Scripts that build scenes:
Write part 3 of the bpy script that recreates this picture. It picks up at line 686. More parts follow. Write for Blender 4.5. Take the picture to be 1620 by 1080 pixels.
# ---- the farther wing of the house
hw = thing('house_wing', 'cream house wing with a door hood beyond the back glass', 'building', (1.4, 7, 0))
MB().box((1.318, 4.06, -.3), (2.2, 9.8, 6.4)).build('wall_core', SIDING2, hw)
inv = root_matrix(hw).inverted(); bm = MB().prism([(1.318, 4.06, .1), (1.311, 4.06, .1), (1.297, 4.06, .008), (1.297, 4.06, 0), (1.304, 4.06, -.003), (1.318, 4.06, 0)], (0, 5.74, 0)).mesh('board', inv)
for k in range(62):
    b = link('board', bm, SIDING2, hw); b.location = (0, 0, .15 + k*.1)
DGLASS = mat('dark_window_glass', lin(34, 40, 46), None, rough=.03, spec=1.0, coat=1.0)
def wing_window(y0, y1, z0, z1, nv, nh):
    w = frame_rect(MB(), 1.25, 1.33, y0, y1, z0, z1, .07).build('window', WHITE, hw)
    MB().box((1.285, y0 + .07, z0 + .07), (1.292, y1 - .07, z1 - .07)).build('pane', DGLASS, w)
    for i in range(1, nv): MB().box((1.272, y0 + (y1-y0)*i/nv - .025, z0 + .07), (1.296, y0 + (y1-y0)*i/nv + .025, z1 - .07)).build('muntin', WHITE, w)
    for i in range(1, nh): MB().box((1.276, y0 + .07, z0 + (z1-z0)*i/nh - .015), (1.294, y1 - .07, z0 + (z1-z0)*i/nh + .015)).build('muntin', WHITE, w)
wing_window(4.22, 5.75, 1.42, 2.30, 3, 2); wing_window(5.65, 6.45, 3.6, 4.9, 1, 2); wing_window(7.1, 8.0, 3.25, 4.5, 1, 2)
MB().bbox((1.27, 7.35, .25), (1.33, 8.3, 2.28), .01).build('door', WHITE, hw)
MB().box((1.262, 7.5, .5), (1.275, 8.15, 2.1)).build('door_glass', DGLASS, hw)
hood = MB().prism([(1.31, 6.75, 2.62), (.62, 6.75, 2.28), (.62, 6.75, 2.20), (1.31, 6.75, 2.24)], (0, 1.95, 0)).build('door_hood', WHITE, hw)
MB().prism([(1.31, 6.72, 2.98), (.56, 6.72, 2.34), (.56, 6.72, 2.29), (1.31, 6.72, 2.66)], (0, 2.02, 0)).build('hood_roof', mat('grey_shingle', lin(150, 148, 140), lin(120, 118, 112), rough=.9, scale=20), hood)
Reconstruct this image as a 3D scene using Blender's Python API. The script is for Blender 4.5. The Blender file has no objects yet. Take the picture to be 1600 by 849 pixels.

_YOUR INSTRUCTIONS_
Find the lines of the material that hold the word "pixels" and report their count alone.

_RESPONSE_
2